I think the OP's point was there has to be balanced approach.

3 comments

>nobody with money to consume the product.

Then tax production and just give people money (ie: Universal Basic Income). You're doing the exact same thing with pintless jobs anyway so may as well be less wasteful about it.

It would be interesting to see what kind of caste system we would end up with if we did such a thing.
To a similar point, I think there's at least an argument to be made for an automation tax. But I also think that is politically unpalatable due to the potential impact on economic growth.
People derive self-worth, dignity and meaning from their jobs. How will you replace that?
They could join voluntary organisations.

Or they could voluntarily do any of the infinite number of jobs to do in the world which cannot and will never be automated, even though they don't really need the money.

Unless there's something special about being forced to work that boosts the dignity and self worth people feel?

People do things that give them self-worth, dignity and meaning even if they don't get paid to do them.

I mean that's pretty much the definition of a hobby.

There's an added value to being felt as necessary to one's society that a hobby may not capture. To the point of the commenter above, something like volunteer work would probably fulfill that need better than a hobby.
I guess that depends on the hobby - some are more solo pursuits but others are more social.
Not really. These people will work in services instead (and develop valuable skills as a result). They could do things (even like Pet Grooming) that benefits other people and free more of their time.
I agree, but the issue is people are paid according to their impact on the economy. Sob while they may spend time doing things that benefit society, it doesn’t mean they will have the money to consume.

If a hedge fund manager quits to be a social worker, they are doing something to benefit society but they aren’t going to be able to support the lifestyle of an economically productive hedge fund manager

If you automate everything, how is profit made? Say every firm charges a 5% markup above costs of materials and machine upkeep. A given firm must pay other firms' 5% markups on the materials it needs, making it cheaper for the firm to produce those materials itself. This tends toward complete centralization. There are two ways to fix this. The first is to have an economy based on many monopolies trading resources. This obviously suboptimal for economic calculation. The second way is to adopt a planned economy.

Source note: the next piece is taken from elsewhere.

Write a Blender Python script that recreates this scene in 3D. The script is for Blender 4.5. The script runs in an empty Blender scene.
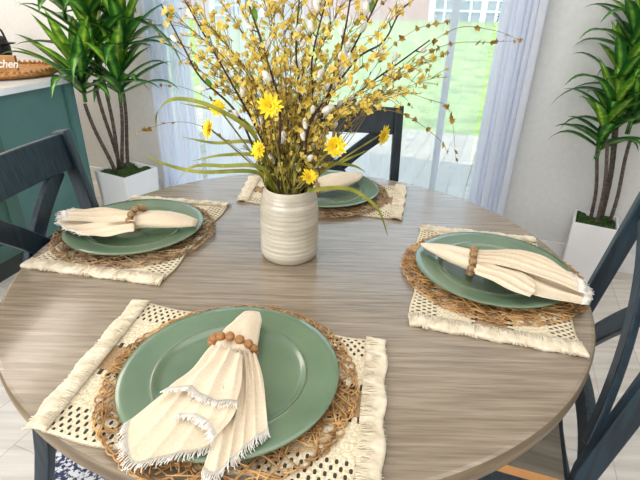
import bpy, math, random
from mathutils import Vector, Matrix, Euler
random.seed(7)
SC = bpy.context.scene
COL = SC.collection
PI = math.pi

# ------------------------------------------------------------------ camera
F_PX, PITCH, ROLL, CAMH = 470.24, 0.4634, 0.025, 1.28
_f = Vector((0, math.cos(PITCH), -math.sin(PITCH)))
_x = Vector((1, 0, 0)); _u = _x.cross(_f)
_r = math.cos(ROLL)*_x + math.sin(ROLL)*_u
_v = -math.sin(ROLL)*_x + math.cos(ROLL)*_u
cam_d = bpy.data.cameras.new('camera'); cam = bpy.data.objects.new('camera', cam_d); COL.objects.link(cam)
cam_d.sensor_width = 36; cam_d.lens = F_PX/640*36; cam_d.clip_start = 0.02; cam_d.clip_end = 300
M = Matrix(((_r.x, _v.x, -_f.x), (_r.y, _v.y, -_f.y), (_r.z, _v.z, -_f.z)))
cam.matrix_world = Matrix.Translation((0, 0, CAMH)) @ M.to_4x4()
SC.camera = cam

def ray(px, py):
    return _f*F_PX + _r*(px-320) - _v*(py-240)
def at(px, py, z):
    d = ray(px, py); t = (z-CAMH)/d.z
    return Vector((d.x*t, d.y*t, z))
def aty(px, py, y):
    d = ray(px, py); t = y/d.y
    return Vector((d.x*t, y, CAMH+d.z*t))

# ------------------------------------------------------------------ world, sun, added fill lights, exposure
vs = SC.view_settings
vs.view_transform = 'Standard'; vs.look = 'None'; vs.gamma = 1.0; vs.use_curve_mapping = False
vs.exposure = 0.10
w = bpy.data.worlds.new('sky'); SC.world = w; w.use_nodes = True
bg = w.node_tree.nodes['Background']
bg.inputs[0].default_value = (0.62, 0.80, 1.0, 1); bg.inputs[1].default_value = 3.4
TA = math.radians(-20)
T = Vector((math.cos(TA), math.sin(TA), 0)); N = Vector((-math.sin(TA), math.cos(TA), 0)); W0 = Vector((0, 2.878, 0))
def wp(s, d=0, z=0):                       # point by distance along / outward from the window wall
    return W0 + T*s + N*d + Vector((0, 0, z))
sl = bpy.data.lights.new('sun', 'SUN'); sl.energy = 4.5; sl.angle = 0.01; sl.color = (1, .94, .84)
so = bpy.data.objects.new('sun', sl); COL.objects.link(so)
sdir = (N*0.51 + T*0.10 + Vector((0, 0, -1.0))).normalized()
so.rotation_euler = sdir.to_track_quat('-Z', 'Y').to_euler()
def area(name, loc, target, sx, sy, e, col):
    l = bpy.data.lights.new(name, 'AREA'); l.shape = 'RECTANGLE'; l.size = sx; l.size_y = sy; l.energy = e; l.color = col
    o = bpy.data.objects.new(name, l); COL.objects.link(o); o.location = loc
    o.rotation_euler = (Vector(target)-Vector(loc)).to_track_quat('-Z', 'Y').to_euler()
    return o
area('ceiling_fill_light', (0.3, 0.6, 2.55), (0.3, 0.6, 0), 2.2, 1.6, 21, (1, .975, .94))  # added overhead fill above the table, no fixture modelled
area('ceiling_fill_light', (-2.6, 2.6, 2.55), (-2.6, 2.6, 0), 1.4, 1.4, 38, (1, .89, .78))  # added warm fill to brighten the kitchen side
area('rear_fill_light', tuple(wp(-.6, -4.72, 1.5)), tuple(wp(-.3, 0, .6)), 2.8, 1.5, 98, (1, .985, .96))  # added unseen fill from behind the camera, on a solid wall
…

As labor productivity increases, profitability decreases, as historical data shows[1]. In the long term, this problem of capitalism cannot be avoided.

[1]: https://thenextrecession.wordpress.com/2022/01/22/a-world-ra...

Or you could just allow the interest rate on capital to fall to 0% by introducing a negative interest rate on cash and close up all the economic rent seeking via land value taxes and similar approaches. That would eliminate the profitability and growth requirement and result in the end of capitalism as we will have too much capital to care about it specifically.
If you automate everything, how is profit made?

I think profit is a different issue. Profit is not necessarily dependent of automation. Automation is just a means to reduce human labor. Generally, this increases efficiency which leads to increased productivity, but it's definitely not the only way to improve efficiency. There are other ways of increasing productivity and I would argue you will never have completely efficient processes. And innovation is always a potential disrupter to generate new profit.

Even Marx said it's just a tendency for profit to fall and not an absolute maxim.